Brian Chirls is creative developer based in New York, currently working on experimental interactive documentary technology as Knight Technology Fellow at POV. He has developed innovative models for interaction, data visualization and content-authoring in virtual reality and has researched design patterns and tools for interactive video. Brian’s work with POV will have been presented at CPH:DOX, IDFA DocLab, SXSW and Tribeca Film Institute.
Brian has helped to create a new genre of interactive video pieces and software libraries that demonstrate ways to combine the interactivity and connectivity of the web with the aesthetic power of cinema, while promoting the power of open source technology. Brian has built interactive versions of archive documentary footage for the Corporation for Public Broadcasting and citizen journalism documentary 18 Days in Egypt, as well as an interactive “making of” version of Ok Go’s music video “White Knuckles”. Brian is currently developing Seriously.js a tool for real-time video compositing and effects inside a web browser.
Brian became known as an industry leader in online film promotion and distribution for his work with the cult film Four Eyed Monsters. With the film’s directors, Arin Crumley and Susan Buice, Brian pioneered a variety of innovations, making Four Eyed Monsters the first full-length film featured on YouTube; the first film to screen in a virtual world and the first film distributed to theaters based on audience demand.
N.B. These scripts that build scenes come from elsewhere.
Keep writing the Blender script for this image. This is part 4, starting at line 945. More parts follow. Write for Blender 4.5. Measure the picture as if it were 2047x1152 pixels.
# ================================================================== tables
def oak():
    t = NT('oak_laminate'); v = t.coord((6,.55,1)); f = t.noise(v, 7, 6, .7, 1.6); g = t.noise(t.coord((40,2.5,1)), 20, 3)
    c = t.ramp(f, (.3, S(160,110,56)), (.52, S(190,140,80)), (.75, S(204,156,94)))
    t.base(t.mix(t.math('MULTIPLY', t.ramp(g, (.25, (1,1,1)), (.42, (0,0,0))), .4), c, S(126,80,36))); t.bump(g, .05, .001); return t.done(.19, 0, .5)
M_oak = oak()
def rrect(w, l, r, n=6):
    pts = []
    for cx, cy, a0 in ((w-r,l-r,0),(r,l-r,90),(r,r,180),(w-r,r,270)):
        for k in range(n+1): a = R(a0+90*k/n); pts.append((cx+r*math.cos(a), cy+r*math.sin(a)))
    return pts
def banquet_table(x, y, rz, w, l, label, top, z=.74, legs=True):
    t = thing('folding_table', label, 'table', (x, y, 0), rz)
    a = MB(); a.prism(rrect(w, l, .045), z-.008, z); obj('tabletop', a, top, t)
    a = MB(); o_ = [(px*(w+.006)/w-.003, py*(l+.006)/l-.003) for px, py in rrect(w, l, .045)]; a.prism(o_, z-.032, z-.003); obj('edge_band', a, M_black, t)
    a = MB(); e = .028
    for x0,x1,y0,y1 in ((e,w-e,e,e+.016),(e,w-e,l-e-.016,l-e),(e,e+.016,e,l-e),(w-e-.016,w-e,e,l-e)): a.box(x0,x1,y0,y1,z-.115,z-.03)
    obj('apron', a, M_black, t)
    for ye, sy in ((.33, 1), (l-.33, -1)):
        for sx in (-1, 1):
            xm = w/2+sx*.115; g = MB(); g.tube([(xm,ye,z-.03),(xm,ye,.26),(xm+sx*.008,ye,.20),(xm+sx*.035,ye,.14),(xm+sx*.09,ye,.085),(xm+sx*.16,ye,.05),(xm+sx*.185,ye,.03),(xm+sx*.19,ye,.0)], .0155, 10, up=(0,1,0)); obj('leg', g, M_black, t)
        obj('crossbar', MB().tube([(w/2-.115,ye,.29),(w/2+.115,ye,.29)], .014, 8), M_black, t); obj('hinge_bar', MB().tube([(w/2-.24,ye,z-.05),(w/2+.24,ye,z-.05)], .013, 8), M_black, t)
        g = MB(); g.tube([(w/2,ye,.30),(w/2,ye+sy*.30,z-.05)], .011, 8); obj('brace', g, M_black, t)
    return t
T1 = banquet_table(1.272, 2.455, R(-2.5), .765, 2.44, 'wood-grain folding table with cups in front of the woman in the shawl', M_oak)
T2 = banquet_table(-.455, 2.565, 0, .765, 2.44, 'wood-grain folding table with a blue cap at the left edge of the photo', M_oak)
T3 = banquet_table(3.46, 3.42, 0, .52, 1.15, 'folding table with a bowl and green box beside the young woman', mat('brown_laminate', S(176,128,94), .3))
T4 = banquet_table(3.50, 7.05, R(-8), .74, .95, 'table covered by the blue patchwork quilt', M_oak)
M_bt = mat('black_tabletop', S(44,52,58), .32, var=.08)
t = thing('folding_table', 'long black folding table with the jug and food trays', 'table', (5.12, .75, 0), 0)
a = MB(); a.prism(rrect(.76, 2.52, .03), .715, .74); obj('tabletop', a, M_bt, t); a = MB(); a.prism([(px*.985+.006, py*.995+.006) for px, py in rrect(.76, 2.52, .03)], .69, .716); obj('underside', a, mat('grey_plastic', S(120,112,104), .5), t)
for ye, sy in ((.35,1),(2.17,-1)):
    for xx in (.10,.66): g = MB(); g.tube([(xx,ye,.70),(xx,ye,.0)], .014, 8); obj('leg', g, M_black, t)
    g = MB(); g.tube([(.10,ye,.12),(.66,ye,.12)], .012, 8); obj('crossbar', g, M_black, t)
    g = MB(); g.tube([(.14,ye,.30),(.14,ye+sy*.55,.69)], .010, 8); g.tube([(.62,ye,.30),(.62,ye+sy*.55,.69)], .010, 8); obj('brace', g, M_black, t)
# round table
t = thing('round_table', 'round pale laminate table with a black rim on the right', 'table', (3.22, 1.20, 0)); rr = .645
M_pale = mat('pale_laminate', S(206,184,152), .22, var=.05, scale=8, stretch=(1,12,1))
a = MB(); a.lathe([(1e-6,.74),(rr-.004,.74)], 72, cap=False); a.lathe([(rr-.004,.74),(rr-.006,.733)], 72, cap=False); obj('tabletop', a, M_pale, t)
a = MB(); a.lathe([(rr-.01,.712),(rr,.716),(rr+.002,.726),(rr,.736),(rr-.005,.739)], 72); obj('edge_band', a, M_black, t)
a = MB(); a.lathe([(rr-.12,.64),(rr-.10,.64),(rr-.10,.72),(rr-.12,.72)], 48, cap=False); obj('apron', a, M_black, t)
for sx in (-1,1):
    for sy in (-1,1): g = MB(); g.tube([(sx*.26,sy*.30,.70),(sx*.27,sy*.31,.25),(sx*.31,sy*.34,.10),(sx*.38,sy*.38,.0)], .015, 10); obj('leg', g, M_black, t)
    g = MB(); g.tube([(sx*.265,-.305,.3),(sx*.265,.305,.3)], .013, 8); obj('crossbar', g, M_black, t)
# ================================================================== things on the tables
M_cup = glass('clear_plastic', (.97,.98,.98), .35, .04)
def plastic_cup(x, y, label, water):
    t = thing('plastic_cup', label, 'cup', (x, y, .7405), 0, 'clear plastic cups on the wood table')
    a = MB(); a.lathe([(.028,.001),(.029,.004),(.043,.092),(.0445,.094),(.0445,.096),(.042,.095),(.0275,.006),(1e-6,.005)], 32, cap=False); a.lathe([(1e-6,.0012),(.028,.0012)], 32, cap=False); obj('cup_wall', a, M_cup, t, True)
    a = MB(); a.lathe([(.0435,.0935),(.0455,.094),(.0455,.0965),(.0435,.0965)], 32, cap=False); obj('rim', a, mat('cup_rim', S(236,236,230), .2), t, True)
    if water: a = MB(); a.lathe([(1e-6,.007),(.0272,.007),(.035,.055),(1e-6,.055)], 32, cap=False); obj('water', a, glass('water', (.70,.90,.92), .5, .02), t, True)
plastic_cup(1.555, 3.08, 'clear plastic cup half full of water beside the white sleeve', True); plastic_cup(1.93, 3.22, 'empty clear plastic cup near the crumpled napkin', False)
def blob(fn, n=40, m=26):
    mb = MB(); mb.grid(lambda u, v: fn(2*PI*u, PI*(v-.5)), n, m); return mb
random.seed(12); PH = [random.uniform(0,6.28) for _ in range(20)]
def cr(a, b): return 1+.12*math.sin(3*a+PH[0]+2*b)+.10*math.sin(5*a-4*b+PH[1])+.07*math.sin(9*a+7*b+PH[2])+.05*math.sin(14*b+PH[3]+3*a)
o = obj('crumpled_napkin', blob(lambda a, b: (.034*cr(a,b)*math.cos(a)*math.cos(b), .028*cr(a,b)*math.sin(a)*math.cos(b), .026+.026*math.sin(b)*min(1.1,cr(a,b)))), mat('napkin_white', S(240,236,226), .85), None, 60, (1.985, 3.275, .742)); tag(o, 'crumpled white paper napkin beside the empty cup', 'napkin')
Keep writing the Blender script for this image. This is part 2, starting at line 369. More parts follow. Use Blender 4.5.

These achievments, among others, have been reported in Wired, Variety, Indiewire, The Wall Street Journal and Businessweek.
Brian regularly speaks at conferences, film festivals and other venues, such as the International Documentary Film Festival Amsterdam, Tribeca Film Institute, the New Zealand Film Commission, MIT and the South By Southwest Film Festival. Before becoming a media innovator, Brian built financial software and worked in construction on New York City subway stations and highways. He is a graduate of the Jerome Fisher Program in Management and Technology at the University of Pennsylvania.